The nifty hanging bucket was made in a frenzy of bucket-making that coincided with the purchase of Maya*Made’s Bucket Pattern.  That great graphic fabric was some table linen I thrifted years ago and was too timid to use, for fear of not making something good enough with it.  (Glad I got over that.)  A note about the bucket pattern:  I sew a lot.  I’ve made a lot of bags, containers, etc. Hell, I’ve even designed my own diaper bag, so I could have certainly figured out how to make it myself without the pattern.  But I had a hunch that she had the process and the pattern perfected, with all the bugs worked out, and I guessed that I could even learn a better way to construct a bag like that.  And boy, was I right – what a great pattern.  It’s concise, well-written and approaches the construction with a way better method than I had envisioned as I pre-sewed it in my head.  This is a good lesson for a sewer who’s often tempted to figure it out herself.  Did I mention that I’ve made a bunch of these?  And I have many more to go; I may have even redesigned the layout of my studio to house a whole shelf full of these buckets.  But that’s a story for another day, for some time in the future after I excavate my sewing work table and dust off the pattern.

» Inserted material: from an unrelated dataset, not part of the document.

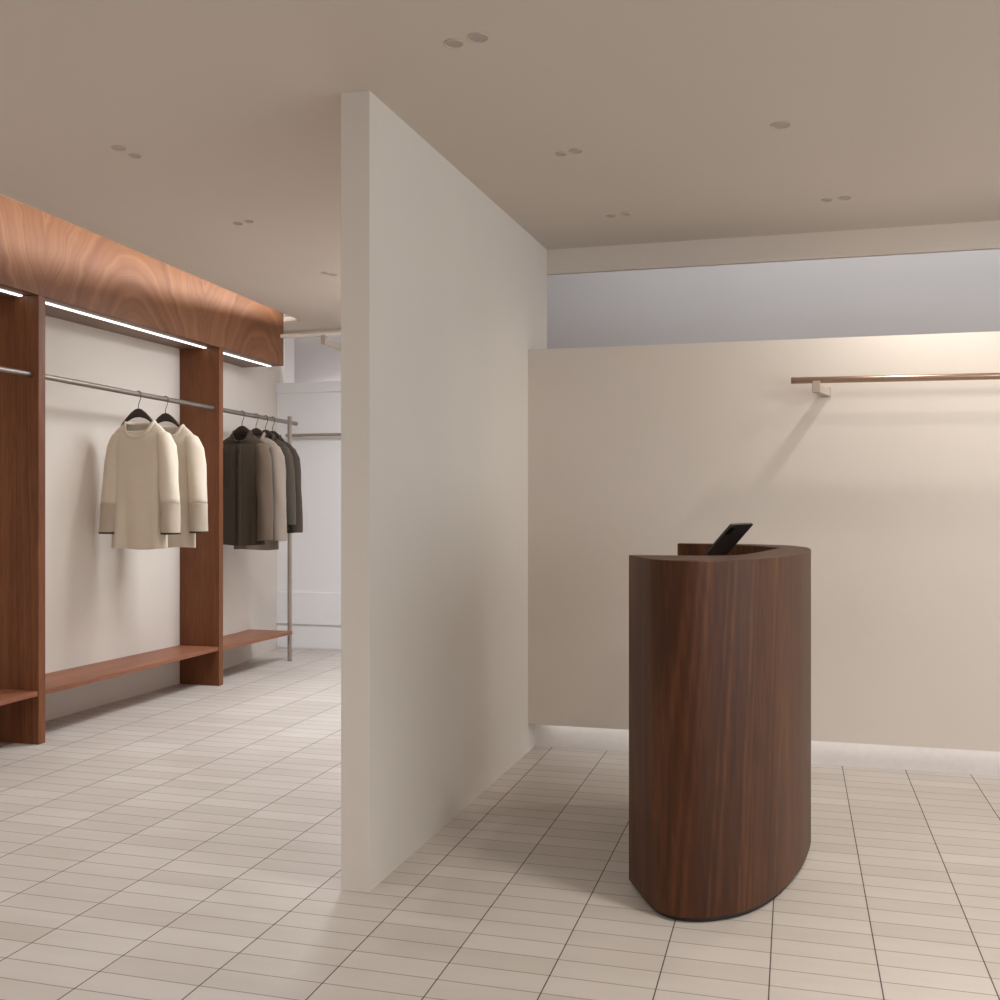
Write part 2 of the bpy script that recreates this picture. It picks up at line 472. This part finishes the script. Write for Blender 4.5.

And the Not-Paper cloths?  A tremendous success.  There are enough of them to keep the bucket always partially full, while the dirties circulate in the wash.  And because it’s always just a few here, there, they fit nicely into the nooks and crannies of the existing laundry loads, not really creating more to wash. This makes my Eco Red Alert system happy.  As for the really gross stuff – I use other rags, from tshirts and what-not, to wipe up those, and dedicate a small load for them alone.  And for the really, really disgusting, too-disgusting-for-my-washing-machine dog messes?  I’ve found that there are enough paper napkins saved from to-go restaurant meals or drive-through ice cream cones to take care of those.

Potential eco disaster averted….for now.